Ahmed Aboutaleb, 47 ans, qui possède la double nationalité néerlandaise et marocaine, a reconnu qu’il y avait «beaucoup de crainte» et de «méfiance» chez les habitants de la deuxième ville du pays, dans un discours prononcé à la mairie et diffusé sur Internet.
«Beaucoup de gens sont très inquiets dans un monde où tout change», a déclaré M. Aboutaleb, membre du Parti travailliste (PvdA). «Des églises disparaissent et des mosquées apparaissent : cela met les gens mal à l’aise et nous ne devons pas sous-estimer ces sentiments de peur et d’incertitude et je ne le ferai sûrement pas».
Rotterdam est la ville d’origine du leader populiste néerlandais Pim Fortuyn, à la fois honni et acclamé pour sa rhétorique anti-immigration. M. Fortuyn a été assassiné en mai 2002 par un activiste de la cause animale, à quelques jours des élections législatives qu’il était sur le point de remporter. Devant la mairie où se déroulait la cérémonie, une banderole déployée par des manifestants clamait que «Pim Fortuyn n’aurait pas aimé ce qui se passe aujourd’hui ici», a rapporté l’agence de presse ANP. Alors que certains hommes politiques de droite ont exprimé leurs doutes sur la «loyauté» de M. Aboutaleb envers son pays d’accueil, celui-ci a assuré qu’il avait «choisi physiquement et mentalement les Pays-Bas».
Le Maroc ne permet pas à ses citoyens de renoncer à leur nationalité.
Dans son discours, M. Aboutaleb a appelé à un débat sur les fondements démocratiques et constitutionnels du pays. La liberté d’expression et de religion, l’égalité entre hommes et femmes et entre homosexuels et hétérosexuels divisent les Néerlandais, traditionnellement libéraux, et la population musulmane, a-t-il souligné.

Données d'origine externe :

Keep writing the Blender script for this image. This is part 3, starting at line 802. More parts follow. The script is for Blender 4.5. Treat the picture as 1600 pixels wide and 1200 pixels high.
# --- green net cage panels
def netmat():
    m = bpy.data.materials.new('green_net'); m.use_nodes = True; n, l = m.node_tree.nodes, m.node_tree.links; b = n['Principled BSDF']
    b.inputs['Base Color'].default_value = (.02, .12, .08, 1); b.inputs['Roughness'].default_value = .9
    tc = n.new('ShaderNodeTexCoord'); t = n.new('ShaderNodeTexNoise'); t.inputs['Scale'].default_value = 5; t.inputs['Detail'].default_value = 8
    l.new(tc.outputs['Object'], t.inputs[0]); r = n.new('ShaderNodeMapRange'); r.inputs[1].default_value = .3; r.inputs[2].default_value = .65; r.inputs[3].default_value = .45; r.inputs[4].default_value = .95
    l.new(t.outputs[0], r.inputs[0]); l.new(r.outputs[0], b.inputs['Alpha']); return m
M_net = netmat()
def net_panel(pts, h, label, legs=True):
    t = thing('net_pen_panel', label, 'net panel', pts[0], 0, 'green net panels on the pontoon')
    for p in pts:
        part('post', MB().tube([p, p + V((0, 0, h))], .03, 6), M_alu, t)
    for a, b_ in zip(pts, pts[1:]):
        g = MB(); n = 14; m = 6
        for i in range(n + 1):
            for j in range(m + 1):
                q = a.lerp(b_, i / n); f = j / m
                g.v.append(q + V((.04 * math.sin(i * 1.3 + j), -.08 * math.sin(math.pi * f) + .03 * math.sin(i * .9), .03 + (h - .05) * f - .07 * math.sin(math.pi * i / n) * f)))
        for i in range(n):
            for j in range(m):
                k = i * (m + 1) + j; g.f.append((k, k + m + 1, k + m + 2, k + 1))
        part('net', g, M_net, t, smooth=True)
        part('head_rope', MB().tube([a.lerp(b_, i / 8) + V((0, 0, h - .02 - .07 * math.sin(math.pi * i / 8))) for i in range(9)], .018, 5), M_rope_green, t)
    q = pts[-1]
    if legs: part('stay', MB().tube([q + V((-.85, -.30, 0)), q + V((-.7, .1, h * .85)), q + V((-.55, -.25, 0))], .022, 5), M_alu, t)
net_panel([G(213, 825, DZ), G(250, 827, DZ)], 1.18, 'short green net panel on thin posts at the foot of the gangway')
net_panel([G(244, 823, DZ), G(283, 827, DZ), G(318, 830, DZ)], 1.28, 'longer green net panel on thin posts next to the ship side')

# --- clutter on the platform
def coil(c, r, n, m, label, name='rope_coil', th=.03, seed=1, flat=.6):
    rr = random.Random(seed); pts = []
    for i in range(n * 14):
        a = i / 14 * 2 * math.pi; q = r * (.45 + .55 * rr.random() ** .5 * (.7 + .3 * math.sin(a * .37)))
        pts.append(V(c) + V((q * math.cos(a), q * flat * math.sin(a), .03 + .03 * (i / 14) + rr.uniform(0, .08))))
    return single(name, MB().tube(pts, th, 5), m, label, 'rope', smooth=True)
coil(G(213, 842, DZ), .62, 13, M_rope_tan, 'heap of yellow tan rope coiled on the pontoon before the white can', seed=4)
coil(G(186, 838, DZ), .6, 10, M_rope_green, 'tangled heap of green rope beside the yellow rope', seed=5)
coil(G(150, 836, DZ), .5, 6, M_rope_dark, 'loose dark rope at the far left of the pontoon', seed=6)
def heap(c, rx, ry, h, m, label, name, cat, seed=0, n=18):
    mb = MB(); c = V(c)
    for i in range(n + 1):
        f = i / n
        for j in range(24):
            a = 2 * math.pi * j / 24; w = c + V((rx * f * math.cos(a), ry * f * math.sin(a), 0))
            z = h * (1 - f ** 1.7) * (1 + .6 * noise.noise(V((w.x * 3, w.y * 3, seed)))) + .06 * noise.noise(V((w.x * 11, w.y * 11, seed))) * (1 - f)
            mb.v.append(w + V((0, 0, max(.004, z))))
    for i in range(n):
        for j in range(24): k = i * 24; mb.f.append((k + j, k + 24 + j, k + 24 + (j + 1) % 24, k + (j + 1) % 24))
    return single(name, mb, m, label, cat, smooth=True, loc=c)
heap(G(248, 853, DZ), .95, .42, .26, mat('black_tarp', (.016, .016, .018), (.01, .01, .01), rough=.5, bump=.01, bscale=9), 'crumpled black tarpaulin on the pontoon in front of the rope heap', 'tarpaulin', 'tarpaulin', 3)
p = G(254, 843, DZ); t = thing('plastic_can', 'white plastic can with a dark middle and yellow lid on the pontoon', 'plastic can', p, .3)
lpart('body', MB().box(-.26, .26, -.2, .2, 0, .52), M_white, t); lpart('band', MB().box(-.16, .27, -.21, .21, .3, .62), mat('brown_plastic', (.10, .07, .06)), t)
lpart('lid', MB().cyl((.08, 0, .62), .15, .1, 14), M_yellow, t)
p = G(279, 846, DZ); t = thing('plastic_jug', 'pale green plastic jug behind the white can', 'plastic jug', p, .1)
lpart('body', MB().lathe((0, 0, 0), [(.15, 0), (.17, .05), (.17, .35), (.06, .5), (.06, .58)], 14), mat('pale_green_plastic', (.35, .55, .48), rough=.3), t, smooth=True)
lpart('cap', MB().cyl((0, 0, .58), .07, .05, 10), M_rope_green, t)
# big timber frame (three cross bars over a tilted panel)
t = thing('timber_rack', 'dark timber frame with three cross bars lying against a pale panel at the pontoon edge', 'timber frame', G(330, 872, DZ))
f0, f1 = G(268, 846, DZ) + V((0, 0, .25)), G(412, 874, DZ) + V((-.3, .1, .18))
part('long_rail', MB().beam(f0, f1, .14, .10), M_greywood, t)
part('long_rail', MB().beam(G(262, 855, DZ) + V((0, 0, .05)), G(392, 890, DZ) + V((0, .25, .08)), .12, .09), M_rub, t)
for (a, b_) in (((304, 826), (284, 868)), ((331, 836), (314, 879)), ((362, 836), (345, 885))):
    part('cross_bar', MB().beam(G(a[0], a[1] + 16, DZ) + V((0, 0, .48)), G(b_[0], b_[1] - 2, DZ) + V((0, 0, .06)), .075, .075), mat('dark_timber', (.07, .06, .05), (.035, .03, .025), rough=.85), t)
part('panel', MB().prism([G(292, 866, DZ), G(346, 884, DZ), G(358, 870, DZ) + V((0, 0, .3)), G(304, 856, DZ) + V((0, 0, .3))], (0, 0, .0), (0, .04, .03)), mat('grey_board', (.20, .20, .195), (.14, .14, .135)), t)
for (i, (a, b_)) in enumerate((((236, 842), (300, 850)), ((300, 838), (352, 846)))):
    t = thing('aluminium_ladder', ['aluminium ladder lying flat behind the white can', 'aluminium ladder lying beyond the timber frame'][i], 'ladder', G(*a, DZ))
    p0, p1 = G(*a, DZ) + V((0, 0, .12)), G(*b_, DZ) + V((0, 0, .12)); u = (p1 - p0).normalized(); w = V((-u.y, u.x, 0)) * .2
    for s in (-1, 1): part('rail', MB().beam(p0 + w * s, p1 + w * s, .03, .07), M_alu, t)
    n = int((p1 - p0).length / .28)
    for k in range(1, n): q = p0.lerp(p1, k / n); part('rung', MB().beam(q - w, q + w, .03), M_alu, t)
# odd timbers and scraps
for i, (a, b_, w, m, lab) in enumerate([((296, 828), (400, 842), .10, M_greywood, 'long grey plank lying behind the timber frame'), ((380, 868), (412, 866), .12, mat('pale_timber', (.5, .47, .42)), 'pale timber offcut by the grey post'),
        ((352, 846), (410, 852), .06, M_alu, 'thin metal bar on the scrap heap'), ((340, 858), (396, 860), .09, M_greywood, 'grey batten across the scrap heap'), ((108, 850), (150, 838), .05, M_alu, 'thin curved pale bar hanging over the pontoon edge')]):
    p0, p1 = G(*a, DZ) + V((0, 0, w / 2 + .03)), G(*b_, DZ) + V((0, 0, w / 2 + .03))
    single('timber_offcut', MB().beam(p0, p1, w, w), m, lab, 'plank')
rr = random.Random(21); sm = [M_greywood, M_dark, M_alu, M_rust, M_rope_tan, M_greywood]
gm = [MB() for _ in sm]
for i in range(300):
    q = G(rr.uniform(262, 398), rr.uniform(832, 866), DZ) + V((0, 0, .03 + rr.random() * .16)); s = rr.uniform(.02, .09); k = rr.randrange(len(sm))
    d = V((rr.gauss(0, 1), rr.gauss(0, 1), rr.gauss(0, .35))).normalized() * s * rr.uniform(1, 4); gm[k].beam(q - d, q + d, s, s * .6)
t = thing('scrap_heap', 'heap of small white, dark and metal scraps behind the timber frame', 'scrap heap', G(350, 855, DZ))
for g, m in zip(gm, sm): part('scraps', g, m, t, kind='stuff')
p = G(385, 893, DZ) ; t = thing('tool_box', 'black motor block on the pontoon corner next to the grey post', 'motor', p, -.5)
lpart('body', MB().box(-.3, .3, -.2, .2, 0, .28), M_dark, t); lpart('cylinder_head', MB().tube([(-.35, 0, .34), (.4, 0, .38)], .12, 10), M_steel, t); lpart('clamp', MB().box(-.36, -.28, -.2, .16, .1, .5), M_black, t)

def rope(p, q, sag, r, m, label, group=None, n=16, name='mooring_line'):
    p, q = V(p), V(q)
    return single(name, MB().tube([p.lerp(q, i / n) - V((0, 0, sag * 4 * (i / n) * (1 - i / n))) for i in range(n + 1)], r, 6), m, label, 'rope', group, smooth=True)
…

«La confiance est un ingrédient de la cohésion sociale mais elle est aussi le lubrifiant de notre économie. Instaurer la confiance est un investissement dans la croissance économique. Une société où les gens ont confiance les uns dans les autres est plus forte», a affirmé le maire.
Ahmed Aboutaleb, né à Beni Sidel au Maroc en 1961, est venu vivre aux Pays-Bas à l’âge de 14 ans. Il a travaillé comme journaliste puis comme porte-parole ministériel avant de devenir conseiller municipal à La Haye et à Amsterdam puis secrétaire d’Etat aux Affaires sociales. Les Pays-Bas avaient accueilli avec enthousiasme la nomination le 16 octobre de M. Aboutaleb, désigné par le conseil municipal de Rotterdam, ville portuaire de 580.000 habitants. Les Marocains constituent l’une des principales communautés étrangères au pays, avec 350.000 ressortissants, selon leur ambassade. Depuis l’irruption de Pim Fortuyn dans le paysage politique, les partis ont peu à peu rompu avec la traditionnelle tolérance envers les différences culturelles et religieuses et ont commencé à critiquer l’Islam et l’immigration. La ministre travailliste de l’Intérieur, Guusje Ter Horst, avait vivement attaqué les jeunes Marocains en septembre. Selon les statistiques, 20% des Marocains de 18 à 25 ans sont «en contact avec la police (…) Vingt pour cent, c’est trop et il faudra prendre des mesures», avait-elle affirmé.